C’était votre premier Vendée Globe. Comment êtes-vous sorti de ce tour du monde ?
C’était très dur. On dit qu’il faut une année pour se remettre du Vendée Globe, à la fois physiquement et psychologiquement. Sur le plan physique, j’ai perdu tous mes muscles au niveau des jambes, une partie de ma masse musculaire dans tout le corps, qui s’est transformé en gras. C’est assez étonnant, mais comme on mange beaucoup pour tenir la fatigue et qu’on est allongé la plupart du temps, le corps fait un peu de gras. Et comme j’ai tendance à stocker, j’ai un peu le corps d’un gars qui aurait passé trois mois à manger des chips dans son canapé.
Quand avez-vous repris le sport ?
Je me suis remis à courir tout de suite, mais il faut y aller progressivement. Émotionnellement, il y a une grosse fatigue car pendant trois mois, j’ai été sur le qui-vive en permanence et j’ai très peu dormi. Quand on lâche la pression, la tête et le corps disent stop. Depuis que je suis arrivé, je fais une demi-heure de sieste toutes les après-midi, ce que je ne faisais pas avant, mais je n’arrive pas à tenir sinon. On est un peu comme des cosmonautes qui reviennent de l’espace, la fatigue en plus due au manque de sommeil.
(Le Télégramme/Romain Leroux)Comment s’est passée la reprise du sport ?
J’ai repris la course à pied trois ou quatre fois par semaine, mais je me suis blessé au dos, aux adducteurs. C’est le risque quand on en fait trop, trop vite. Il faut laisser au corps le temps de se remuscler. J’ai un gros objectif en juillet, la Pierra Menta été, dans les Alpes (environ 30 km par jour avec 3 000 m de dénivelé positif chaque jour). Je me suis dit que faire un trail sur une distance médium fin avril était très bien pour se remettre dedans.

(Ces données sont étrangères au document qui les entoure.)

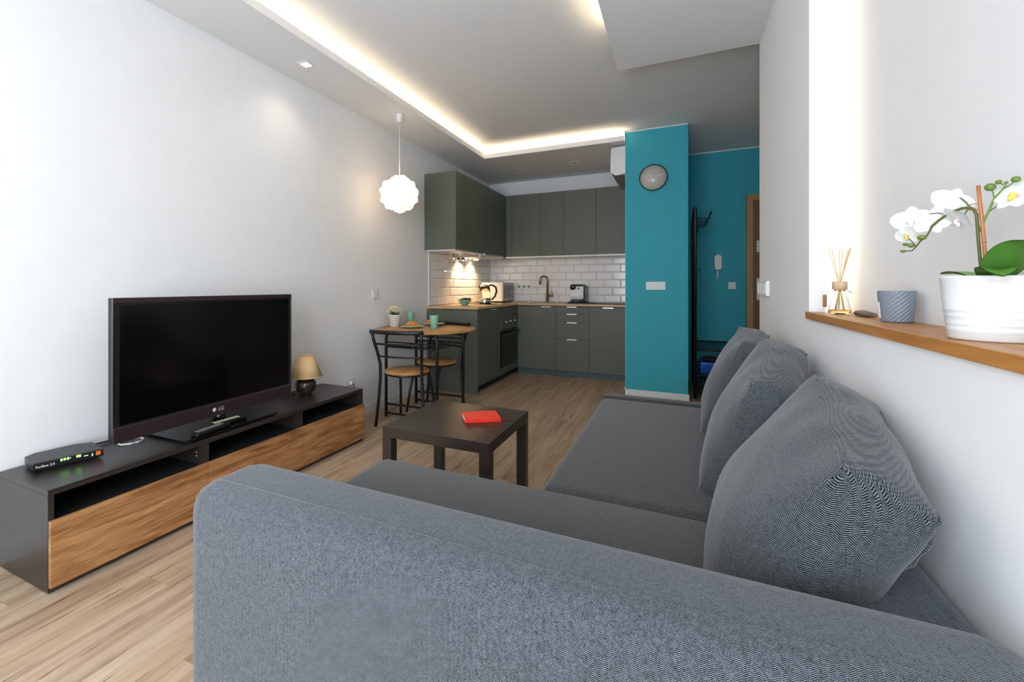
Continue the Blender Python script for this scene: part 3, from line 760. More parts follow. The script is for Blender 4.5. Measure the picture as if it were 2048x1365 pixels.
def chair(label, loc, rz):
    """seat centre at the origin, facing +y; back posts at -y"""
    t = thing('dining_chair', label, 'chair', loc, rz, 'bistro chairs at the round table'); L = True
    MB().lathe([(.0005, .424), (.176, .424), (.183, .430), (.183, .440), (.178, .445), (.0005, .445)], (0, 0, 0), 48).build('seat', 'dining', t, local=L)
    MB().tube([(.165*math.cos(a), .165*math.sin(a), .416) for a in [2*PI*k/24 for k in range(24)]], .0085, 8, closed=True).build('seat_ring', 'blackm', t, local=L)
    for s in (-1, 1):
        MB().tube([(.215*s, -.13, .001), (.190*s, -.125, .22), (.178*s, -.12, .40), (.178*s, -.125, .50), (.190*s, -.15, .60), (.202*s, -.185, .69), (.210*s, -.205, .765)], .0125, 10).build('back_post', 'blackm', t, local=L)
        MB().tube([(.165*s, .225, .001), (.150*s, .195, .20), (.135*s, .155, .36), (.125*s, .12, .405), (.11*s, .08, .414)], .0115, 10).build('leg', 'blackm', t, local=L)
    def arc(z, w, y0, sag, r, nm, ex=0):
        MB().tube([((k/10-.5)*2*(w+ex), y0-sag*(1-(abs(k/10-.5)*2)**2), z) for k in range(11)], r, 12).build(nm, 'blackm', t, local=L)
    arc(.765, .200, -.195, .05, .0165, 'top_rail', .025)
    arc(.668, .199, -.172, .030, .0085, 'back_rail'); arc(.565, .183, -.140, .025, .0075, 'back_rail')
    return t
chair('bistro chair nearest the camera with its curved black back towards the sofa', (-1.985, 3.09, 0), math.radians(8))
c2 = chair('bistro chair on the far side of the round table by the kitchen end panel', (-1.985, 3.585, 0), math.radians(172))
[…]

La course à pied a-t-elle fait partie de votre préparation au Vendée Globe ?
Oui, complètement. C’est un sport endurant et le Vendée Globe, c’est de l’endurance pure. Et puis c’est un plus pour le cardio car les manœuvres font beaucoup travailler le cœur. J’allais aussi à la salle pour bosser le reste. Mais la course à pied sert aussi surtout sur le plan psychologique. Quand on prend un dossard sur une course à pied, on passe un peu par tous les états psychologiques, avec de l’euphorie, de la détresse. On vit toutes les émotions d’une vie dans un trail, ça prépare psychologiquement à ce qu’on va affronter sur un Vendée Globe. Le fait de ne rien lâcher et se dire que les meilleurs moments arriveront, on vit ça en course à pied et aussi sur un Vendée Globe. Ça m’a beaucoup aidé.
La course à pied est ma bouffée d’oxygène dans mon quotidien, même si j’ai un quotidien super sympa car ma vie, c’est de faire du bateau. Mais quand ça devient un métier, on a la pression et quand je vais courir, c’est uniquement du plaisir.
Quel rapport avez-vous à la course à pied aujourd’hui ?
C’est une vraie passion. Je n’en fais pas ma vie comme la mer et la voile car je ne suis pas assez bon et je ne pourrai pas vivre de ça. C’est ma bouffée d’oxygène dans mon quotidien, même si j’ai un quotidien super sympa car ma vie, c’est de faire du bateau. Mais quand ça devient un métier, on a la pression et quand je vais courir, c’est uniquement du plaisir. Je suis capable de ne pas aller courir pendant plusieurs jours, mais il faut que j’aie mes deux-trois sorties dans la semaine, sinon je ne me sens pas bien. Mais je me considère comme un coureur du dimanche, je ne suis pas un grand coureur. Je n’ai aucune référence. Le meilleur temps que j’ai fait, c’était sur le semi-marathon de Paris, en 1 h 25. Je visais 1 h 45, alors j’étais content !
Vous n’êtes pas le seul skipper du Vendée Globe passionné de course à pied. Romain Attanasio court beaucoup et Maxime Sorel va courir l’UTMB par exemple. Comment expliquez-vous cette connexion entre les deux disciplines ?
Je pense que les marins du Vendée Globe sont attirés par toutes les épreuves d’ultra-endurance. Nous, on considère qu’on fait de l’ultra-endurance dans notre sport.
Votre compagne Clarisse Crémer (11e du dernier Vendée Globe) partage-t-elle cette passion avec vous ?
Oui, c’est elle qui m’a mis à la course à pied, elle faisait beaucoup d’athlétisme plus jeune et elle court beaucoup. Mais elle n’aime pas trop prendre des dossards.
Quelle course vous fait rêver ?
J’aimerais bien faire l’UTMB. Là, je n’ai pas le temps car je veux passer du temps avec ma petite fille, mais un jour je me préparerai pour ça.